10. Don't accept it when people say "I won't like that". My little boy's first reaction to new food is "I don't like that", so we have a first plate strategy where he has to eat a spoonful of what he doesn't want before gets food he likes. Gradually he gets used to new food and tastes and, mostly, he only has to try stuff a couple of times to realise it's actually quite yummy. My wife once told me she would never eat nuts in cooking, and was suitably chagrined to find that pesto has pine nuts in it and my homemade korma is replete with almonds. She also hates anchovies, despite still not knowing it's in 30% of my pasta sauces. We're all fond of the familiar, and, despite the fact we're hardwired to seek out novelty, not only do we reject surprising stuff out, we base predictions of what we'll like based on what we know now. Many grubs and insects taste like prawn or lobster, but we have too much cultural baggage to get past our disgust of creepy crawlies. This is a big learning for planners in my view. It's why most pre-testing is a waste – because people are telling how they feel about stuff based on what thet know now. Sometimes you have to ignore what folks tell you they like and push on regardless. Even more fundamental, people naturally hate bankers, just like my wife hates anchovies.

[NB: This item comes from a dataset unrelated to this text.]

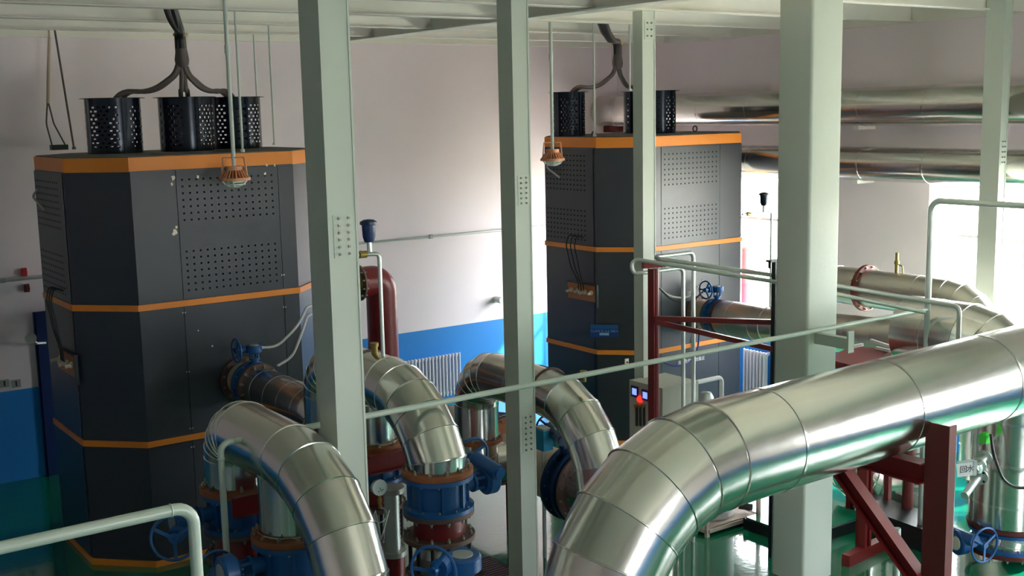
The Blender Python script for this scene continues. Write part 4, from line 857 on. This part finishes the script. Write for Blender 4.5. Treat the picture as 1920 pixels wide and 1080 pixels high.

A good strategy is to disguise them as something else, get in the business of pasta sauce rather than fish. Polaroid was once in the social lubrication business, not instant photography, if they'd remembered this, they'd be a lot stronger today. Also, sometimes peopl really don't like a meal, they don't like an ingredient. I can't eat beetroot, put it in anything and the dish is ruind. So it goes with creative work, sometimes people can't express this though – sometimes the idea is fine, the execution is fine but they don't like the voice over or the casting.
And when it comes to clients, find a way to make them think they're getting what they like. Never confont them with 'you're wrong' – hide the anchovy in the sauce and let them marvel at how great it tastes.
That's what a deep and abiding love of cooking teaches me about life and planning.